• _Available data_:

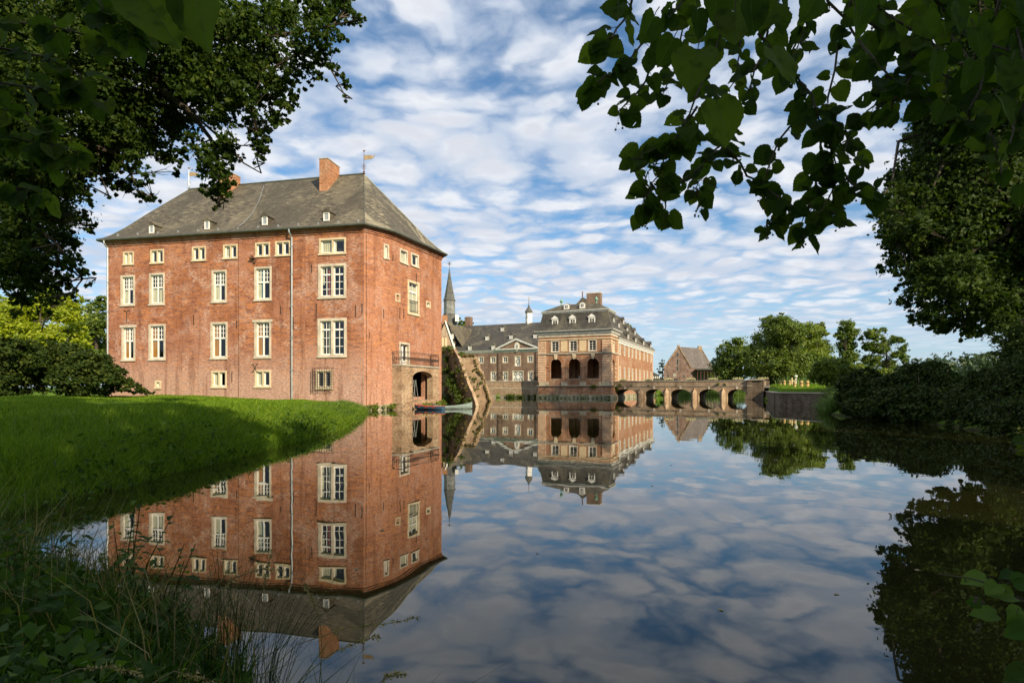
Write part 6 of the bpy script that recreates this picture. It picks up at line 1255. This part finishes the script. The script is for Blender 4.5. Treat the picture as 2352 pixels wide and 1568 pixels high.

==

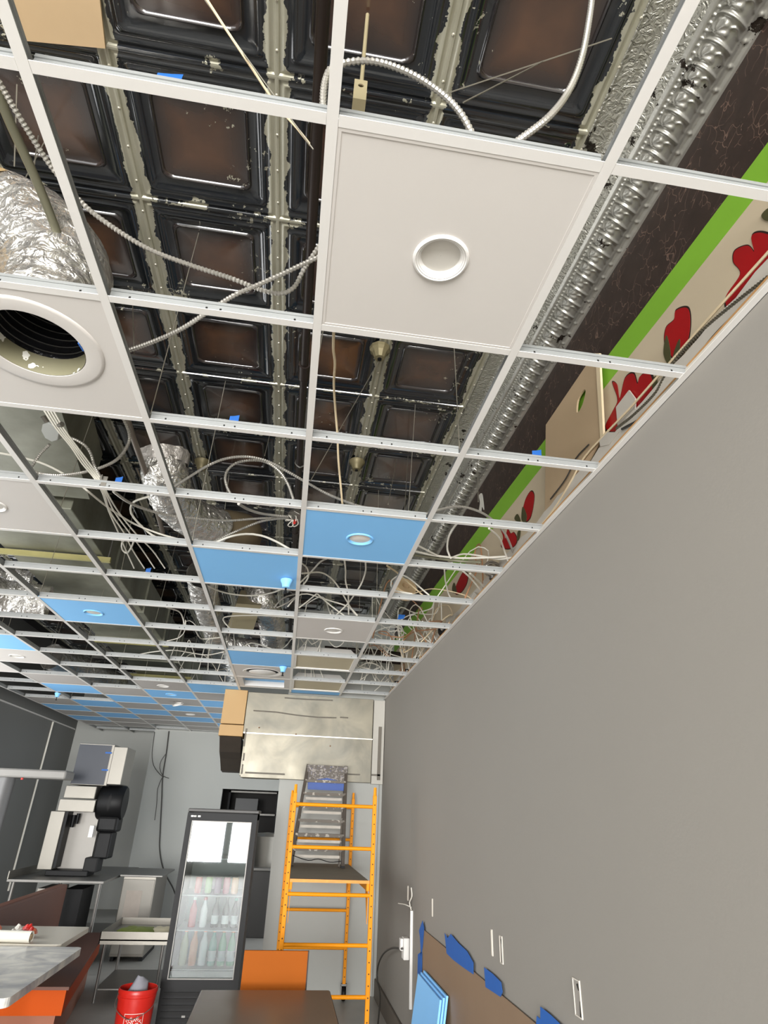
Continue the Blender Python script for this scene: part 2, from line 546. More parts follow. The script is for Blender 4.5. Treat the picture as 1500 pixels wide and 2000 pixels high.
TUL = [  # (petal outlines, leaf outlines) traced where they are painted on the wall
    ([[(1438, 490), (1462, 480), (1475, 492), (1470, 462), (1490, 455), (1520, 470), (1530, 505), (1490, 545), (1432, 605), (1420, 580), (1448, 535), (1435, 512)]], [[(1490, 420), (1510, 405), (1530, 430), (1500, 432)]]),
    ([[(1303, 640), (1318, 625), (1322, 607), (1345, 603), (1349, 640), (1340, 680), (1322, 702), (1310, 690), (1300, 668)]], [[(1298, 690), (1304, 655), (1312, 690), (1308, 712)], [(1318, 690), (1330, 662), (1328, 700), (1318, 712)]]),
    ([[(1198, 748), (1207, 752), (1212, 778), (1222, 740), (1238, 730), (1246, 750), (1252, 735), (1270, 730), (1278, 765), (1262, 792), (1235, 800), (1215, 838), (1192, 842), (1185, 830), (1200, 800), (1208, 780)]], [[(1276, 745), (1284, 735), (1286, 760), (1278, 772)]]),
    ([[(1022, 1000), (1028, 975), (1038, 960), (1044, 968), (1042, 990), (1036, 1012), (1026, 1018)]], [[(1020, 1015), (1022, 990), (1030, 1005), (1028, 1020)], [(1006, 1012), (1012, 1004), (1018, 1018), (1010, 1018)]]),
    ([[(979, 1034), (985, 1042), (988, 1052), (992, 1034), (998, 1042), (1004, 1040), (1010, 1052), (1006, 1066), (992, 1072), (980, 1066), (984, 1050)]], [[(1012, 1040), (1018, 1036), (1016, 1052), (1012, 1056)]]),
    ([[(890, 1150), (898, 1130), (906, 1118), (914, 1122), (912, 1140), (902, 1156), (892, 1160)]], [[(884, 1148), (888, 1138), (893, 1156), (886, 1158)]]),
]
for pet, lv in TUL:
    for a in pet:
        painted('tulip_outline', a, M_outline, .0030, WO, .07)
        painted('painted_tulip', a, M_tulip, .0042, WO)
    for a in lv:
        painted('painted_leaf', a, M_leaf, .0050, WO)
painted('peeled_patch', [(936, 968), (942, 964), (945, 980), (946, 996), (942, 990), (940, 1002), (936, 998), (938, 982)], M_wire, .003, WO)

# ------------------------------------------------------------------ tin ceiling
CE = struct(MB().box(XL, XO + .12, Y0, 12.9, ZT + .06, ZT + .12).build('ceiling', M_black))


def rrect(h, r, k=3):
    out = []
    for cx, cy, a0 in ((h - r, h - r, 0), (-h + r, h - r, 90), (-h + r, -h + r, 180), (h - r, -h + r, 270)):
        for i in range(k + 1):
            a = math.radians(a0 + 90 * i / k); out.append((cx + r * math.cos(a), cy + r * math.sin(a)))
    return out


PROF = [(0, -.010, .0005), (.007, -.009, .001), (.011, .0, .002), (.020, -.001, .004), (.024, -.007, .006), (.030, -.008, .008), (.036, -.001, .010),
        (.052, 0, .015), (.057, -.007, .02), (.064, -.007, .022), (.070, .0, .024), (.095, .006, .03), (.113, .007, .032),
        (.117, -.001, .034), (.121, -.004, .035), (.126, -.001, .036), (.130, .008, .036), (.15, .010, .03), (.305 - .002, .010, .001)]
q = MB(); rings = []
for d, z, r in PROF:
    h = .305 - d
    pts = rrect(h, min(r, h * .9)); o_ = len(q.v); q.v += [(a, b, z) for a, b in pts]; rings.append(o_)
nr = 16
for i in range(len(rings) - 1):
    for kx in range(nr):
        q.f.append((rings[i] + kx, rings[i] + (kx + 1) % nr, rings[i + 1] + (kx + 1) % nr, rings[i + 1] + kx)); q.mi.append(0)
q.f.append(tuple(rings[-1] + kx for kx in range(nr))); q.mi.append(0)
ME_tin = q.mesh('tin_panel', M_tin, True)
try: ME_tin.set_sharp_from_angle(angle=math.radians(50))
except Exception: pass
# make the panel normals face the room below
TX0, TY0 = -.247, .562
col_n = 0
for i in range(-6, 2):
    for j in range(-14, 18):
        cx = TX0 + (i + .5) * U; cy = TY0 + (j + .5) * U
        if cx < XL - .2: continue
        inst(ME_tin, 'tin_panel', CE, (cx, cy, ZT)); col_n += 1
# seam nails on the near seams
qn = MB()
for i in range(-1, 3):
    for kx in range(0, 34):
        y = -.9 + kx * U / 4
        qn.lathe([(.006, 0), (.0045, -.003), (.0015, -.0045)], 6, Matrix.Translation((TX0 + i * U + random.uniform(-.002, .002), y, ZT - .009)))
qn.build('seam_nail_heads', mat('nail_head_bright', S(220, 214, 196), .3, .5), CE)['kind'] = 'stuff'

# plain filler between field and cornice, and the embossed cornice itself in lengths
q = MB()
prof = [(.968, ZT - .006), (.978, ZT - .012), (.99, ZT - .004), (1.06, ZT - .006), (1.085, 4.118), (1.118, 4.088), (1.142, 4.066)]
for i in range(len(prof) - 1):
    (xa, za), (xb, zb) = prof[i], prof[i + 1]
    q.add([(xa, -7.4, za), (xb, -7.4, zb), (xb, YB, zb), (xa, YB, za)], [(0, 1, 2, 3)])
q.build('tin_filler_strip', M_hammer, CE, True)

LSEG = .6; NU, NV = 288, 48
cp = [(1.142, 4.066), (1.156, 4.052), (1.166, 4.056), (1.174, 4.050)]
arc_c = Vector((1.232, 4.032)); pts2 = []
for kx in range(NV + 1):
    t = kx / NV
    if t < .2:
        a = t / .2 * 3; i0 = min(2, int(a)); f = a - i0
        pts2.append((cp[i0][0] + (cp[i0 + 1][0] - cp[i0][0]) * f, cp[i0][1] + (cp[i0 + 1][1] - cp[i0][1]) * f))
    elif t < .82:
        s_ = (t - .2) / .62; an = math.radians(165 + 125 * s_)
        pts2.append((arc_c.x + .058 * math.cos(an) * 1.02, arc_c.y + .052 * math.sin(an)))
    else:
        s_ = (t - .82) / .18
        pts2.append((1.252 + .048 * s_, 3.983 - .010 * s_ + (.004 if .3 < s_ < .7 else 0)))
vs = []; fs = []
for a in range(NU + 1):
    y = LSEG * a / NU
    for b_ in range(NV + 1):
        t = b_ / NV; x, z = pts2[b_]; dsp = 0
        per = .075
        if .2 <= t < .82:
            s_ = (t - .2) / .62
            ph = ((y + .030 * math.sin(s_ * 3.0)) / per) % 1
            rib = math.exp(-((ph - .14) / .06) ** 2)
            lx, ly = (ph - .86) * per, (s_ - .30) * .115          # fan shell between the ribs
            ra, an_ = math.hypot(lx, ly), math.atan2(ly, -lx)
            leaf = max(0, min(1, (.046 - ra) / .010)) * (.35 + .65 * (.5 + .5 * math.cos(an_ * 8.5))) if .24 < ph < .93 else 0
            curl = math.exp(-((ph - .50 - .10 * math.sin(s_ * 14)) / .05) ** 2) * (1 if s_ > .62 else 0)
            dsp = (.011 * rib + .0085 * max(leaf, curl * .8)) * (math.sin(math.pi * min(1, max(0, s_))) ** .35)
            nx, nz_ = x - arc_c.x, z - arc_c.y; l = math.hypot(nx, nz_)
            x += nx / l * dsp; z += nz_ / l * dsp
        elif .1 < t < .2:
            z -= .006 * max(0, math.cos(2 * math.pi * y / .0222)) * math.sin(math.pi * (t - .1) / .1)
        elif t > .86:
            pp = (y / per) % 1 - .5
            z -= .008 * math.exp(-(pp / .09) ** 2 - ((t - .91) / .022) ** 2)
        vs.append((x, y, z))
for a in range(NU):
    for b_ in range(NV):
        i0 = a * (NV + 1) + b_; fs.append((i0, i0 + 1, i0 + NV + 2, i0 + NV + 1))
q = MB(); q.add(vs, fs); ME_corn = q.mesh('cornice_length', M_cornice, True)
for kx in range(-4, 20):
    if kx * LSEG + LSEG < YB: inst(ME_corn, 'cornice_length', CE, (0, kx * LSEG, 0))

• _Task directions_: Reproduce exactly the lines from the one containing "Continue the Blender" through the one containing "CE = struct(MB().box(XL, XO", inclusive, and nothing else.

• _Task output_:
Continue the Blender Python script for this scene: part 2, from line 546. More parts follow. The script is for Blender 4.5. Treat the picture as 1500 pixels wide and 2000 pixels high.
TUL = [  # (petal outlines, leaf outlines) traced where they are painted on the wall
    ([[(1438, 490), (1462, 480), (1475, 492), (1470, 462), (1490, 455), (1520, 470), (1530, 505), (1490, 545), (1432, 605), (1420, 580), (1448, 535), (1435, 512)]], [[(1490, 420), (1510, 405), (1530, 430), (1500, 432)]]),
    ([[(1303, 640), (1318, 625), (1322, 607), (1345, 603), (1349, 640), (1340, 680), (1322, 702), (1310, 690), (1300, 668)]], [[(1298, 690), (1304, 655), (1312, 690), (1308, 712)], [(1318, 690), (1330, 662), (1328, 700), (1318, 712)]]),
    ([[(1198, 748), (1207, 752), (1212, 778), (1222, 740), (1238, 730), (1246, 750), (1252, 735), (1270, 730), (1278, 765), (1262, 792), (1235, 800), (1215, 838), (1192, 842), (1185, 830), (1200, 800), (1208, 780)]], [[(1276, 745), (1284, 735), (1286, 760), (1278, 772)]]),
    ([[(1022, 1000), (1028, 975), (1038, 960), (1044, 968), (1042, 990), (1036, 1012), (1026, 1018)]], [[(1020, 1015), (1022, 990), (1030, 1005), (1028, 1020)], [(1006, 1012), (1012, 1004), (1018, 1018), (1010, 1018)]]),
    ([[(979, 1034), (985, 1042), (988, 1052), (992, 1034), (998, 1042), (1004, 1040), (1010, 1052), (1006, 1066), (992, 1072), (980, 1066), (984, 1050)]], [[(1012, 1040), (1018, 1036), (1016, 1052), (1012, 1056)]]),
    ([[(890, 1150), (898, 1130), (906, 1118), (914, 1122), (912, 1140), (902, 1156), (892, 1160)]], [[(884, 1148), (888, 1138), (893, 1156), (886, 1158)]]),
]
for pet, lv in TUL:
    for a in pet:
        painted('tulip_outline', a, M_outline, .0030, WO, .07)
        painted('painted_tulip', a, M_tulip, .0042, WO)
    for a in lv:
        painted('painted_leaf', a, M_leaf, .0050, WO)
painted('peeled_patch', [(936, 968), (942, 964), (945, 980), (946, 996), (942, 990), (940, 1002), (936, 998), (938, 982)], M_wire, .003, WO)

# ------------------------------------------------------------------ tin ceiling
CE = struct(MB().box(XL, XO + .12, Y0, 12.9, ZT + .06, ZT + .12).build('ceiling', M_black))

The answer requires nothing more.